▶ _OBJECTIVE_: Copy each line exactly. Leave nothing out.

>> Begin DATA EXCERPT

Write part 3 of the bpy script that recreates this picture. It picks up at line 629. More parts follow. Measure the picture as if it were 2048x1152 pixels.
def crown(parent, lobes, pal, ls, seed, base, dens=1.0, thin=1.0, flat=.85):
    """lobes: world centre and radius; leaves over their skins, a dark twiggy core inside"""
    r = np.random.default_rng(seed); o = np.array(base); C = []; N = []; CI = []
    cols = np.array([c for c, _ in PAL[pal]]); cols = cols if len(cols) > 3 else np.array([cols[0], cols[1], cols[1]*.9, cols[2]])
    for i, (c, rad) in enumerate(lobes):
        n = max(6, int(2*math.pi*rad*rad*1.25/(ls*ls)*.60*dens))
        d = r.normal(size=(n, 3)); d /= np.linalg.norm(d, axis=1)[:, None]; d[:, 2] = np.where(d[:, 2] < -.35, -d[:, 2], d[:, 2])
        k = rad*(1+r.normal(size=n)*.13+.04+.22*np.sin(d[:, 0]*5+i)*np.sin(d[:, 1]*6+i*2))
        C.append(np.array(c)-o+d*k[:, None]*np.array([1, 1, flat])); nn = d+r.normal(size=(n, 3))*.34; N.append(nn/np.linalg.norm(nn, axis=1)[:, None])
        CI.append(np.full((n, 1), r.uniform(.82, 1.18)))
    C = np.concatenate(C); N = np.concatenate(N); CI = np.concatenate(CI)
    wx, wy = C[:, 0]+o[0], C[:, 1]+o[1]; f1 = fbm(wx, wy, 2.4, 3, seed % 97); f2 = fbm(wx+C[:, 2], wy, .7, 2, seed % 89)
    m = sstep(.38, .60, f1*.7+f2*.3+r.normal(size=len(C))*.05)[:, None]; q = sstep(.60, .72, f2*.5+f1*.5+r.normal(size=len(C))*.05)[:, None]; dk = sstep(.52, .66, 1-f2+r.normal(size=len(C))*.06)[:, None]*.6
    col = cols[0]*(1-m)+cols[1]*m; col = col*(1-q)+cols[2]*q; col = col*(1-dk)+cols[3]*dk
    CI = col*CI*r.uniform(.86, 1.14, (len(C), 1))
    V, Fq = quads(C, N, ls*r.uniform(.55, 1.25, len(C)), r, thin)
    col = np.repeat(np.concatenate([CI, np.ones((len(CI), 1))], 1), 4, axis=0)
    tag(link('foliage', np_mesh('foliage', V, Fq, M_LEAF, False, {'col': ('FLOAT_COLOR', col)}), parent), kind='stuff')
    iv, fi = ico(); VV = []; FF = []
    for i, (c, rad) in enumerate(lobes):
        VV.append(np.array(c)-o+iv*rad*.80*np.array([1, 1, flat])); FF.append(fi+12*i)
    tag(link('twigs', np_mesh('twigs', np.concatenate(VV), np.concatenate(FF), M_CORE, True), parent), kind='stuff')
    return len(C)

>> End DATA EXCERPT

▶ _RIGHT ANSWER_:
Write part 3 of the bpy script that recreates this picture. It picks up at line 629. More parts follow. Measure the picture as if it were 2048x1152 pixels.
def crown(parent, lobes, pal, ls, seed, base, dens=1.0, thin=1.0, flat=.85):
    """lobes: world centre and radius; leaves over their skins, a dark twiggy core inside"""
    r = np.random.default_rng(seed); o = np.array(base); C = []; N = []; CI = []
    cols = np.array([c for c, _ in PAL[pal]]); cols = cols if len(cols) > 3 else np.array([cols[0], cols[1], cols[1]*.9, cols[2]])
    for i, (c, rad) in enumerate(lobes):
        n = max(6, int(2*math.pi*rad*rad*1.25/(ls*ls)*.60*dens))
        d = r.normal(size=(n, 3)); d /= np.linalg.norm(d, axis=1)[:, None]; d[:, 2] = np.where(d[:, 2] < -.35, -d[:, 2], d[:, 2])
        k = rad*(1+r.normal(size=n)*.13+.04+.22*np.sin(d[:, 0]*5+i)*np.sin(d[:, 1]*6+i*2))
        C.append(np.array(c)-o+d*k[:, None]*np.array([1, 1, flat])); nn = d+r.normal(size=(n, 3))*.34; N.append(nn/np.linalg.norm(nn, axis=1)[:, None])
        CI.append(np.full((n, 1), r.uniform(.82, 1.18)))
    C = np.concatenate(C); N = np.concatenate(N); CI = np.concatenate(CI)
    wx, wy = C[:, 0]+o[0], C[:, 1]+o[1]; f1 = fbm(wx, wy, 2.4, 3, seed % 97); f2 = fbm(wx+C[:, 2], wy, .7, 2, seed % 89)
    m = sstep(.38, .60, f1*.7+f2*.3+r.normal(size=len(C))*.05)[:, None]; q = sstep(.60, .72, f2*.5+f1*.5+r.normal(size=len(C))*.05)[:, None]; dk = sstep(.52, .66, 1-f2+r.normal(size=len(C))*.06)[:, None]*.6
    col = cols[0]*(1-m)+cols[1]*m; col = col*(1-q)+cols[2]*q; col = col*(1-dk)+cols[3]*dk
    CI = col*CI*r.uniform(.86, 1.14, (len(C), 1))
    V, Fq = quads(C, N, ls*r.uniform(.55, 1.25, len(C)), r, thin)
    col = np.repeat(np.concatenate([CI, np.ones((len(CI), 1))], 1), 4, axis=0)
    tag(link('foliage', np_mesh('foliage', V, Fq, M_LEAF, False, {'col': ('FLOAT_COLOR', col)}), parent), kind='stuff')
    iv, fi = ico(); VV = []; FF = []
    for i, (c, rad) in enumerate(lobes):
        VV.append(np.array(c)-o+iv*rad*.80*np.array([1, 1, flat])); FF.append(fi+12*i)
    tag(link('twigs', np_mesh('twigs', np.concatenate(VV), np.concatenate(FF), M_CORE, True), parent), kind='stuff')
    return len(C)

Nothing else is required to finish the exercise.